遠慮しないというのは、お客様に対して馴れ馴れしくするのとは違います。
でも、距離を縮めるためには親しみを感じてもらうことも大切です。
先生のアドバイスの中から、わたしはまず、お客様の話を「聞く」ことから始めようと思いました。
誰しも、自分の話を真剣に聞いてくれる人に対しては、好感や信頼感を感じるからです。
それまでわたしは人の話をうまく聞けていませんでした。
相手が1言ったら3返す。
また、結論が見えたところで相手の話を遮って、「こういうことでしょう?」と、まとめてしまう。
聞くことより、うまく話すことに集中していたのです。
全て無意識で行なっていたことですが、先生から注意されたことで、それがアンバランスなコミュニケーションを生んでいることに気がつきました。
わたしにとって、「聞く」ということは、相手を全部受け入れるということです。
そしてそれは、自分を全部差し出すことでもあります。
それができていなかったのは、やっぱり、心に壁があったから。
不思議なことに壁の存在に気づいただけで、壁の高さはびっくりするほど低くなりました。
そして、わたしの「聞く姿勢」も、随分変わりました。
今、わたしのヒアリングは、「カウンセリングのようだ」あるいは、「コンサルティングのようだ」と、お客様におっしゃっていただけています。
わたしのところに来られるお客様は、初対面か、せいぜい一度会ったことがあるくらいの方です。

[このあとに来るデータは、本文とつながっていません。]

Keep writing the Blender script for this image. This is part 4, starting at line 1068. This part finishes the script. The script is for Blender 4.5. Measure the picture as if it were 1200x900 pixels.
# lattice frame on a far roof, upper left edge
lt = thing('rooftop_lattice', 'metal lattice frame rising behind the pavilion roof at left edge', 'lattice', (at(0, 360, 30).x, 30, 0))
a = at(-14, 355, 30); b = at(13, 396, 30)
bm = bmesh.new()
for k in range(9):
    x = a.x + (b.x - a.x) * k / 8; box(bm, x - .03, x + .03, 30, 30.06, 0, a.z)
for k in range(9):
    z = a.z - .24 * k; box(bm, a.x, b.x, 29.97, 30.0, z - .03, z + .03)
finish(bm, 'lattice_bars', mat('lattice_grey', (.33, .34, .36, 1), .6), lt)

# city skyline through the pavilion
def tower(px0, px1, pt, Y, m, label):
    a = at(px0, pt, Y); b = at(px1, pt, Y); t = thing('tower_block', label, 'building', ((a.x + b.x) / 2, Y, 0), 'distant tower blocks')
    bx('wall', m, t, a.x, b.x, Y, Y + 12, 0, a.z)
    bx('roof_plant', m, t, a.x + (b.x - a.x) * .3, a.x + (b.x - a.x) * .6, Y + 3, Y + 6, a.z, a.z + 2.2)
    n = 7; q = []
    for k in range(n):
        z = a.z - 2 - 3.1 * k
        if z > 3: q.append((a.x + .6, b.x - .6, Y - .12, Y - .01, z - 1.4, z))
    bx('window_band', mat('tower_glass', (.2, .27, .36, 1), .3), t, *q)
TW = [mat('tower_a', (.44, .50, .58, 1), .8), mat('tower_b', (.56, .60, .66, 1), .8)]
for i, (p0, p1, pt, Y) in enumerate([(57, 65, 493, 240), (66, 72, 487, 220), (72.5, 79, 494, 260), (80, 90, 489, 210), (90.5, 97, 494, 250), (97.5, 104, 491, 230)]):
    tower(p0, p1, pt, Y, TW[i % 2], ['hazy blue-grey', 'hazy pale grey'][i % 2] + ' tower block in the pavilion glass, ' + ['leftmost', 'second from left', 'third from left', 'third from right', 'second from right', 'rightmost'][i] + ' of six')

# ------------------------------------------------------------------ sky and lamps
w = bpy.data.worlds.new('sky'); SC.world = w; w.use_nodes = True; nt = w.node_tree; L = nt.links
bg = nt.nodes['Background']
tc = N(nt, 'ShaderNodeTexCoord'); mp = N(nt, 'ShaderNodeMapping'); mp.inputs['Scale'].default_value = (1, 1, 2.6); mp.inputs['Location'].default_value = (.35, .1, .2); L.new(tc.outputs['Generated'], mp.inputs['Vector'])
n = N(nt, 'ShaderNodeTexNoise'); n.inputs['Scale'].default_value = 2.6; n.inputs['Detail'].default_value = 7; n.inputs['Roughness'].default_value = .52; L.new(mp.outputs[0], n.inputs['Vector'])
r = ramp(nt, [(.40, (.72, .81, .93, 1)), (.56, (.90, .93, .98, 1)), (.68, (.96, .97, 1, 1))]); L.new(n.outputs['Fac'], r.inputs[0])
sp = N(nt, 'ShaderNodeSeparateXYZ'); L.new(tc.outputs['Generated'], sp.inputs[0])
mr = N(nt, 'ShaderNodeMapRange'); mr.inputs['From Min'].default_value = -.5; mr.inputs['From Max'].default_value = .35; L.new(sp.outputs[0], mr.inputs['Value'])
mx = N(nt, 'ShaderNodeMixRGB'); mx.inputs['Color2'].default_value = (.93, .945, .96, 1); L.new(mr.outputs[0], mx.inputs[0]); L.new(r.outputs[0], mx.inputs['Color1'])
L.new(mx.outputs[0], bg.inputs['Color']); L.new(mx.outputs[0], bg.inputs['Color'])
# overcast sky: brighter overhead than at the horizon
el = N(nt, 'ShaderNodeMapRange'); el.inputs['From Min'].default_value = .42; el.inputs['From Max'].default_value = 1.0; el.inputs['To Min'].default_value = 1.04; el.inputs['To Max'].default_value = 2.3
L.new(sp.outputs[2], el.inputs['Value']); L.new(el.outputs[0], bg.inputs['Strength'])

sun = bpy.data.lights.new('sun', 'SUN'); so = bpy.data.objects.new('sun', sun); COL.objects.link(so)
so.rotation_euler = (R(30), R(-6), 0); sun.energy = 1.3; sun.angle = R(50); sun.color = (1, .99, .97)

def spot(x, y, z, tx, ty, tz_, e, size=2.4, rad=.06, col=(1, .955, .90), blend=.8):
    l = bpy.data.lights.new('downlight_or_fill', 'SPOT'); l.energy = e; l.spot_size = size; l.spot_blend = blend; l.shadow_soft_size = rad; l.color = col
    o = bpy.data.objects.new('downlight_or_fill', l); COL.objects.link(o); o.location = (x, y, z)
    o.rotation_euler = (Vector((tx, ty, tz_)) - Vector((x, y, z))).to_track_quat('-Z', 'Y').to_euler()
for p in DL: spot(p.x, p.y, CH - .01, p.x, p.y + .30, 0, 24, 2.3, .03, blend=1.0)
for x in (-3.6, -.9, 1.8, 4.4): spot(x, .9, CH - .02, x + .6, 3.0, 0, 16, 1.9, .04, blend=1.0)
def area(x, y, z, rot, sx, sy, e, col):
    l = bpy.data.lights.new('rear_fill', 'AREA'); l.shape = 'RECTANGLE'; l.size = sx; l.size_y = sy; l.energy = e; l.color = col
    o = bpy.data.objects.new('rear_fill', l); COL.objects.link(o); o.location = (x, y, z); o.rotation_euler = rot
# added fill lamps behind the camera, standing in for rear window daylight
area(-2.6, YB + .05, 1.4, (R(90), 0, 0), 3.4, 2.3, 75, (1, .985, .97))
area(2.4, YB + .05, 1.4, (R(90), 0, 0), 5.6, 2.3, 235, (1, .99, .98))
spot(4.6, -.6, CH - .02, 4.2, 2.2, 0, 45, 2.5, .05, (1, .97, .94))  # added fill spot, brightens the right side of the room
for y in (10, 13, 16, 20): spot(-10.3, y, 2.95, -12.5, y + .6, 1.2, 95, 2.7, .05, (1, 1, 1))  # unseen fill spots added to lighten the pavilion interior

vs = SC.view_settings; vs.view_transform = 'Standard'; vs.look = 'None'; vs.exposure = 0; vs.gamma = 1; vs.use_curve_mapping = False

そして、どんな方も、自分の一番苦手な分野・ファッションを、他人であるわたしに任せることに対して、緊張もしてるし警戒もされてます。
実は、わたしもお客様と同じように緊張はしています。
毎回、お客様のお役に立てるか、満足していただけるか、自信はあっても不安です。
でも、あの日のことを思い出すと、不思議と不安は消え、お客様に対する感謝の気持ちと、最善を尽くそうという気持ちだけが残ります。